The combination of data reveals that wealthy Westside communities, places like Hidden Hills, Calabasas and Malibu, use three times as much energy per capita as poorer places like Bell and Compton.

But energy consumption can be high in economically disadvantaged inland communities, like Hawaiian Gardens, too.

“By square foot, those residents in those poor cities use as much energy as per square foot in the wealthier areas. There’s something going on there that we need to look at and fix," Pincetl says.

It's possible that buildings in poorer areas don’t use energy as efficiently as buildings in richer ones, shes says, but UCLA researchers are only beginning to analyze data, and they hope that policymakers, local officials and businesses can use the Energy Atlas to target rebates and regulations more effectively.

“You can’t have broad-brush policies in a nuanced environment, because you can’t get good results,” Pincetl says.

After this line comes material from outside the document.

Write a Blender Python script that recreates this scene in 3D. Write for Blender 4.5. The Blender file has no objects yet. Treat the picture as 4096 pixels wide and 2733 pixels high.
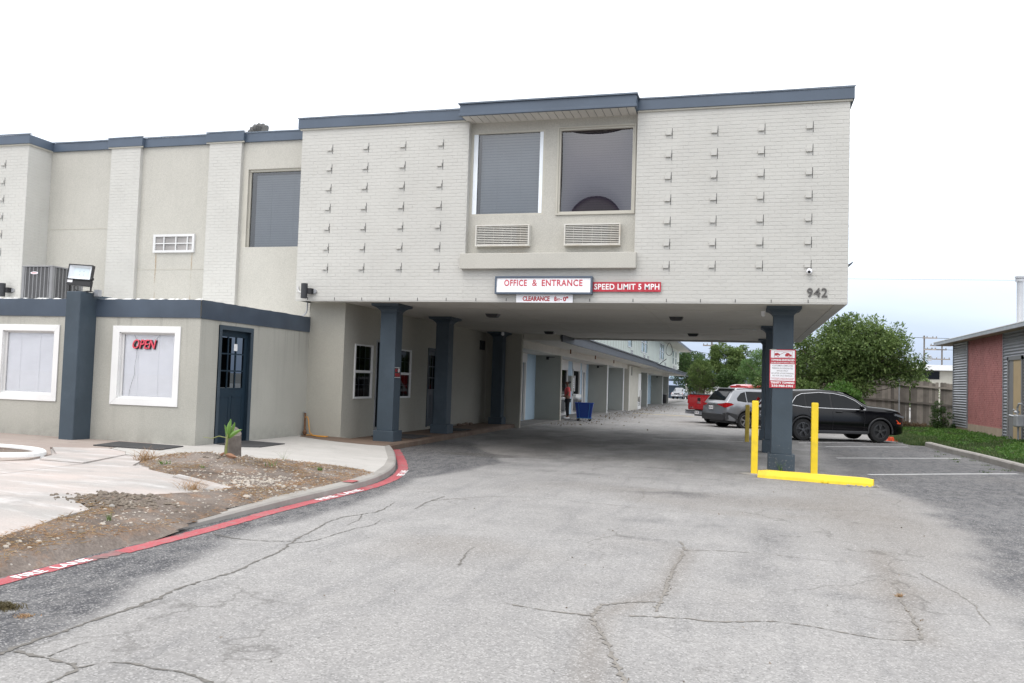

Five cities — Azusa, Cerritos, the City of Industry, Pasadena and Vernon — did not participate. But most other investor-owned and municipal utilities, including Southern California Edison and the Los Angeles Department of Water and Power, contributed five years of energy usage data to the project, while keeping identifying account information secret.

 “This type of data has never before been available,” says Howard Choy, general manager of the L.A. County Office of Sustainability. “This is first-of-its-kind work.”